→ SET EXERCISE:
Only the lines from the beginning of the entries through the one with "build_floor()" should be written out, please, exactly and without any pictures.

— START OF DATA FOR PROCESSING —

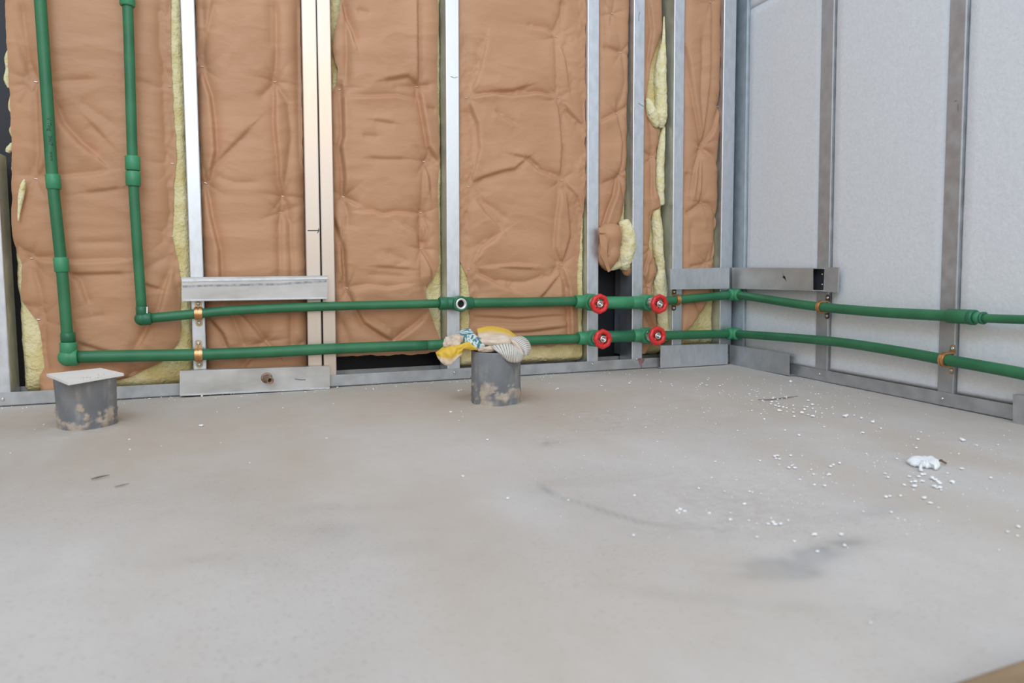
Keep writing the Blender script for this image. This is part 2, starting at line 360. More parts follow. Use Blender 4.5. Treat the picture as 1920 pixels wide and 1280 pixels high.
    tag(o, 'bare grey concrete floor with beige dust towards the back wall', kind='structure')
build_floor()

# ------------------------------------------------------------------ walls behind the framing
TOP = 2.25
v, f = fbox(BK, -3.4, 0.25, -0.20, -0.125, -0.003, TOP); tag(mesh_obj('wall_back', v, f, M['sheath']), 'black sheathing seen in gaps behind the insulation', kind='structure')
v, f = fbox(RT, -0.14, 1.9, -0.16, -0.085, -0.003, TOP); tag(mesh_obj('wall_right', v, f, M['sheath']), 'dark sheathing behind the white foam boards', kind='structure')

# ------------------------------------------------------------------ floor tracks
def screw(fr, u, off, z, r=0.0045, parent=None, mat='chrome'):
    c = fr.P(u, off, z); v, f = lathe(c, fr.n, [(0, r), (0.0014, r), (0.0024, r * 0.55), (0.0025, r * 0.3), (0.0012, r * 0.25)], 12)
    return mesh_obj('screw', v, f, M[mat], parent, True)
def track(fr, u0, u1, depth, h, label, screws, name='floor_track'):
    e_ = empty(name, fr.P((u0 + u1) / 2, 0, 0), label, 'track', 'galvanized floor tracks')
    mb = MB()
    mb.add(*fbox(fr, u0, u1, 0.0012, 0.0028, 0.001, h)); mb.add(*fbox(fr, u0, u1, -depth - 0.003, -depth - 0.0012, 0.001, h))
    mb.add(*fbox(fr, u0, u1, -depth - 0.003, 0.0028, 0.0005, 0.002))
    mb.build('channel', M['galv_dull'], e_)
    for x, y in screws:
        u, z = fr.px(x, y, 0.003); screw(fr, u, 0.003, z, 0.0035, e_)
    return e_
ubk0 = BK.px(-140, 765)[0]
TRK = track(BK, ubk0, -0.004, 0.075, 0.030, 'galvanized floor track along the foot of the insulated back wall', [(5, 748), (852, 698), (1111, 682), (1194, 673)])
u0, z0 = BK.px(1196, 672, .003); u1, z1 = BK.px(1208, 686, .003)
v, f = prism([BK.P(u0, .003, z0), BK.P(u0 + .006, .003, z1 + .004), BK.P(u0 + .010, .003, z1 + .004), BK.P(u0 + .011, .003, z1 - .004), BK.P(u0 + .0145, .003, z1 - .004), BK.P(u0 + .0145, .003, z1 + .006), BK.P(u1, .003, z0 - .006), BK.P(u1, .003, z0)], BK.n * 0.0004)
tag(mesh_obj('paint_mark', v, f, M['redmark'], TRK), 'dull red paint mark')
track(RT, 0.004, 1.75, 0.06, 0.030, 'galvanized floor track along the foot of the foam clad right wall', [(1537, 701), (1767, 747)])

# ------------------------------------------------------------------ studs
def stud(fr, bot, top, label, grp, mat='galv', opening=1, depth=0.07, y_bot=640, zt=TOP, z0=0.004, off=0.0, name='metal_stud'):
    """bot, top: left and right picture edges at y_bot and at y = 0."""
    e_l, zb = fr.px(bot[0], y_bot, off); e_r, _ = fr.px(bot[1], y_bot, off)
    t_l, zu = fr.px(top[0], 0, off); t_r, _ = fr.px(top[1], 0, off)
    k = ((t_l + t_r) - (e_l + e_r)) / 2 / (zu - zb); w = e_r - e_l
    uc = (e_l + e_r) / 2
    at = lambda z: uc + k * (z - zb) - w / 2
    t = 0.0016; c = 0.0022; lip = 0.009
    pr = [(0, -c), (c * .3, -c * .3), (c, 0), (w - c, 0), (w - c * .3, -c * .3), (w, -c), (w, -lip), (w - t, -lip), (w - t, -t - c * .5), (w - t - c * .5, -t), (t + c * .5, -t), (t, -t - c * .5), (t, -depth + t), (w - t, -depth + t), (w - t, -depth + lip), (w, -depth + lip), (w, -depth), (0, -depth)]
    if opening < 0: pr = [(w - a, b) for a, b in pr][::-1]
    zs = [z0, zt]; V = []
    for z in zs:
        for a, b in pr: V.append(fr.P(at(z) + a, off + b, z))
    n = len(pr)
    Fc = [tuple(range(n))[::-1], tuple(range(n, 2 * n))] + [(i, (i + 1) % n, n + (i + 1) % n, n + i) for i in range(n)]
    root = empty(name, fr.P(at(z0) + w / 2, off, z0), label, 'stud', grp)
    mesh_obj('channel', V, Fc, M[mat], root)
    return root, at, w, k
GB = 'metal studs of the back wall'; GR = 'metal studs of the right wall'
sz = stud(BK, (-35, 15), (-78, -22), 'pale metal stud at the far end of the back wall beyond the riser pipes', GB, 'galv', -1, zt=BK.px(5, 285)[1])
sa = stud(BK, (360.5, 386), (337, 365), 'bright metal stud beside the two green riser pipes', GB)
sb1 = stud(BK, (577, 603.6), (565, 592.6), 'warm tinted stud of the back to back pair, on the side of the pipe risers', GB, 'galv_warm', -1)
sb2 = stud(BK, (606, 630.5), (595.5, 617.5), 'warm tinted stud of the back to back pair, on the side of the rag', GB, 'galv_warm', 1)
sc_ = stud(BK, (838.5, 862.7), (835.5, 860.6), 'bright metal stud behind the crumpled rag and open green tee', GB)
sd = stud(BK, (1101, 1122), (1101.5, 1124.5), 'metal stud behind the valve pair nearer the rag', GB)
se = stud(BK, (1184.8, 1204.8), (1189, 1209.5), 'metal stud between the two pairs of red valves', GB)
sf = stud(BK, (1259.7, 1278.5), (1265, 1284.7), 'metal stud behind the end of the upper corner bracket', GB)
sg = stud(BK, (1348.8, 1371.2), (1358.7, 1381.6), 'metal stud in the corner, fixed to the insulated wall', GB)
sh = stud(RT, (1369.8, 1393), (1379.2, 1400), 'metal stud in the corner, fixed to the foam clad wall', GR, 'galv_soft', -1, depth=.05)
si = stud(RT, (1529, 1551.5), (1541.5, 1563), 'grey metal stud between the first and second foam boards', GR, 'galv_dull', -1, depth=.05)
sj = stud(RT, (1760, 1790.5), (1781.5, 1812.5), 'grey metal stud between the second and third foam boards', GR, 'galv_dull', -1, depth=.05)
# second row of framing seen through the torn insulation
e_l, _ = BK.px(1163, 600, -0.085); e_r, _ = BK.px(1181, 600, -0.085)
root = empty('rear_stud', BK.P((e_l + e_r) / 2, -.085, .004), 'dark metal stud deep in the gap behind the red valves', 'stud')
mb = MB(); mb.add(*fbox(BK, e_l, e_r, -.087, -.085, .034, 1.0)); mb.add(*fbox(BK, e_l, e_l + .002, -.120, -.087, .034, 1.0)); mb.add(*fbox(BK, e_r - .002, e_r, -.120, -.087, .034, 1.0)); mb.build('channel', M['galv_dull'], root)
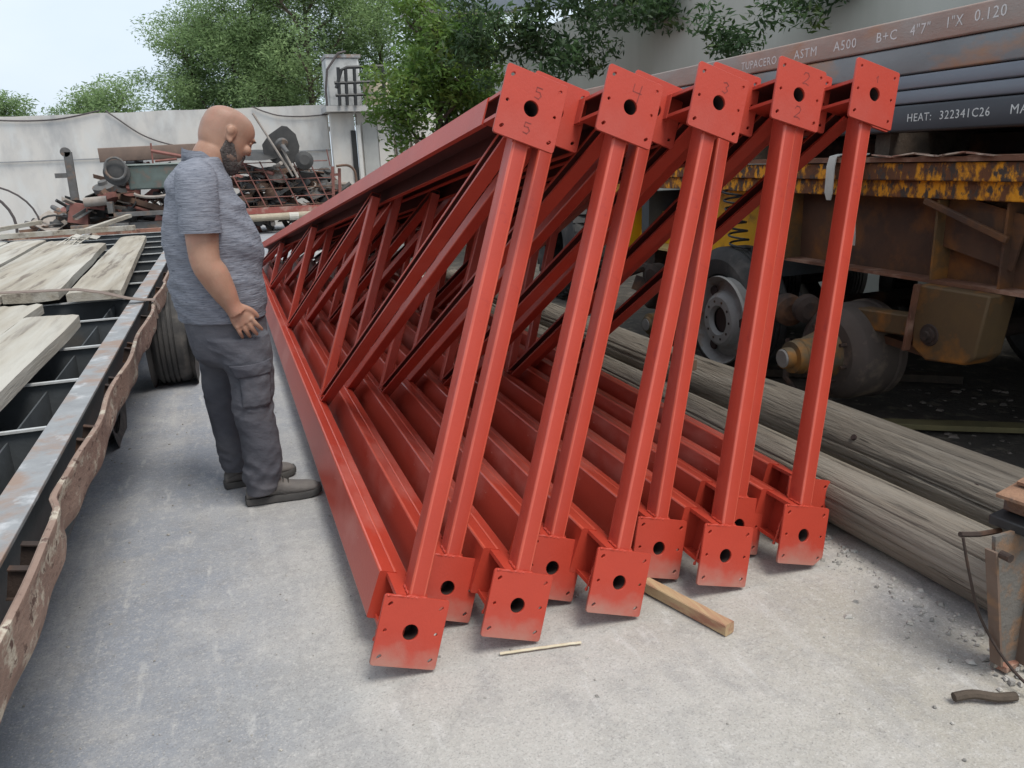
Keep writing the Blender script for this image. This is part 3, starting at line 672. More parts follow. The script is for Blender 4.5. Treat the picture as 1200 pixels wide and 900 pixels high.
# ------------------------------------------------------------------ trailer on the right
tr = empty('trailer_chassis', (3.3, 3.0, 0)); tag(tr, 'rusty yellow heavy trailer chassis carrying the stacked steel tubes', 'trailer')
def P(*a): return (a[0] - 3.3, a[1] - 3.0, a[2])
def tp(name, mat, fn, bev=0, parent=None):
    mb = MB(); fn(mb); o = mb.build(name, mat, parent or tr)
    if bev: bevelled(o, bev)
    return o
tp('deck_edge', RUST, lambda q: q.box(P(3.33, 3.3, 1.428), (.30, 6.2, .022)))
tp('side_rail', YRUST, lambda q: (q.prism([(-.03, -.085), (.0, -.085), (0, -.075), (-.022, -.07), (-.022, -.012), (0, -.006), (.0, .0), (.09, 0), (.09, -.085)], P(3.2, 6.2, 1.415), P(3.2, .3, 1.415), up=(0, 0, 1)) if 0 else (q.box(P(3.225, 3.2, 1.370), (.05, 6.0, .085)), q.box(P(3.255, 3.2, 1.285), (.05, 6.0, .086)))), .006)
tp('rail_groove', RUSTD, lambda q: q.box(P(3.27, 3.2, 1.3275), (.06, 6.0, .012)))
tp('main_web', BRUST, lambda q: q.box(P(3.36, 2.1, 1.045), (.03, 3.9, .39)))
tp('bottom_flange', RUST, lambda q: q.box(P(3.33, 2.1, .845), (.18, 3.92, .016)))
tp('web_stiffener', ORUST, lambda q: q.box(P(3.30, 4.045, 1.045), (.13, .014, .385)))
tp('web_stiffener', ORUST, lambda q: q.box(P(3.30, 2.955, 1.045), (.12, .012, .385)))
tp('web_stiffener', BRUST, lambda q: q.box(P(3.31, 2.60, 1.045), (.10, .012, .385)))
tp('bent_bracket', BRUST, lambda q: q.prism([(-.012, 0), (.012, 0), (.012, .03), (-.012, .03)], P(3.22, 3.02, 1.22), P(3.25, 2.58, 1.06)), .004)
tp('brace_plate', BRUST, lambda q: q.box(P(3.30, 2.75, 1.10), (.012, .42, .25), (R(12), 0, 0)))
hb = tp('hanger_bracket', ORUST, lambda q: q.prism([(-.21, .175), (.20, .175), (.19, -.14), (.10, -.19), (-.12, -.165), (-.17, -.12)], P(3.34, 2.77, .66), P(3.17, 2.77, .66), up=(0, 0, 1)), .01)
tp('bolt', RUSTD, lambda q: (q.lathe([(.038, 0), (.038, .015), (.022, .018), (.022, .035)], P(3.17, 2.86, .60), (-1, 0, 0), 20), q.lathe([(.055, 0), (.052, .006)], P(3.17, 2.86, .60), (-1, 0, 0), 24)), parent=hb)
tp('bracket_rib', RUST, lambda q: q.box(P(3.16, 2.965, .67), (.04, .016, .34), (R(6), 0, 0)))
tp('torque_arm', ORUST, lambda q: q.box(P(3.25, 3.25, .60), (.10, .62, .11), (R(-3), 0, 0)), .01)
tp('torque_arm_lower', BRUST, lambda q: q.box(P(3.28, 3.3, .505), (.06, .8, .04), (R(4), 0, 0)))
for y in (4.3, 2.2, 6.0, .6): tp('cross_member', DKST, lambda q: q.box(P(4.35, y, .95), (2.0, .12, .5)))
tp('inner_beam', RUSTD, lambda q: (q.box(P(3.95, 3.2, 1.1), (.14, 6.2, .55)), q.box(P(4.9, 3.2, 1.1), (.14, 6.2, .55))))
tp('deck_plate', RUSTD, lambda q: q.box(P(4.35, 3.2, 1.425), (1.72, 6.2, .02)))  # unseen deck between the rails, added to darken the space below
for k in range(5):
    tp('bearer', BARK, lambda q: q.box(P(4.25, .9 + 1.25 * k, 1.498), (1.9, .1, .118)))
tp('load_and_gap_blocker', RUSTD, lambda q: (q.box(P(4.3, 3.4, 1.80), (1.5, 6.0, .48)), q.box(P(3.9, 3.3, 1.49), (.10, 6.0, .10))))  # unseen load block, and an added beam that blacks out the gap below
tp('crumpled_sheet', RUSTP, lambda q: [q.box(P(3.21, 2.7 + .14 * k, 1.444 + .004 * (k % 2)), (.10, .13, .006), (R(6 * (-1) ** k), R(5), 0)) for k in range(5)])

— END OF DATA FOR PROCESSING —

→ REPLY:
Keep writing the Blender script for this image. This is part 2, starting at line 360. More parts follow. Use Blender 4.5. Treat the picture as 1920 pixels wide and 1280 pixels high.
    tag(o, 'bare grey concrete floor with beige dust towards the back wall', kind='structure')
build_floor()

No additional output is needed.